Bingo! Could that be the answer for political parties embroiled in cash-for-honours rows and links with big donors with a habit of being extradited from Spain? Why stuff the Lords with cronies when you can legally get ordinary members to fill a different sort of house?
Calling out numbers once played a huge but often covert part in financing political parties - both Conservative and Labour - as one historian is about to haul into the light of day. Political giants such as Winston Churchill and Nye Bevan sat on a heap of cash raised by bingo sessions to an extent now almost entirely forgotten - and only partly realised at the time.

Housey-housey, as it was called by, became a craze of fantastic proportions in the years of post-war austerity, ranking somewhere between the hula hoop and rock'n'roll. Political fundraisers instinctively cashed in.

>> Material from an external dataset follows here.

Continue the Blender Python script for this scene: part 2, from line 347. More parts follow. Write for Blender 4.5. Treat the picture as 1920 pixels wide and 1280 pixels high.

Party accounts checked by Keith Laybourn, a bookies' runner at the time who now teaches history at Huddersfield University, show constituencies raising up to £4,000 a year from the game (£80,000 in today's money).
In 1954 a Labour party audit found that a third of its full-time agents - the crucial local officers in those days - were funded entirely by small-scale bingo. Activists who could no longer canvass on the doorstep did their bit by shouting out the game's familiar nicknames, from two fat ladies (88) to clickety-click (66). But money and politics never go happily together and, then as now, the phenomenon prompted police raids, arrests and prominent party figures in court.

"It was tricky keeping on the right side of the 1934 Gaming and Betting Act," says Laybourn. "Everyone involved had to tread an extremely careful line." It only took one complaint from a disgruntled anti-gambler for the police to wade in, as five Roman Catholic priests seeking new ways of supplementing their church collection in Huddersfield found to their cost.

The parties responded by using exactly the tactics of their successors today, combing the legislation to find chinks. It was found that bingo could proceed if the cause was charitable, players were members of a limited club and there were no cash prizes. Thus an age was ushered in when winners went home with unfeasibly large vases, boxes of chocolate and teddy bears.

Eventually, gambling law reform arrived, helped by MP Quintin Hogg, later the lord chancellor, who admitted in parliament to playing bingo in Bognor Regis with fellow Tories including the speaker and the leader of the house. "We could be up before the beak on Monday," he said. Commercial gaming was legalised in 1960, and soon afterwards, the reign of the high-street bingo hall began.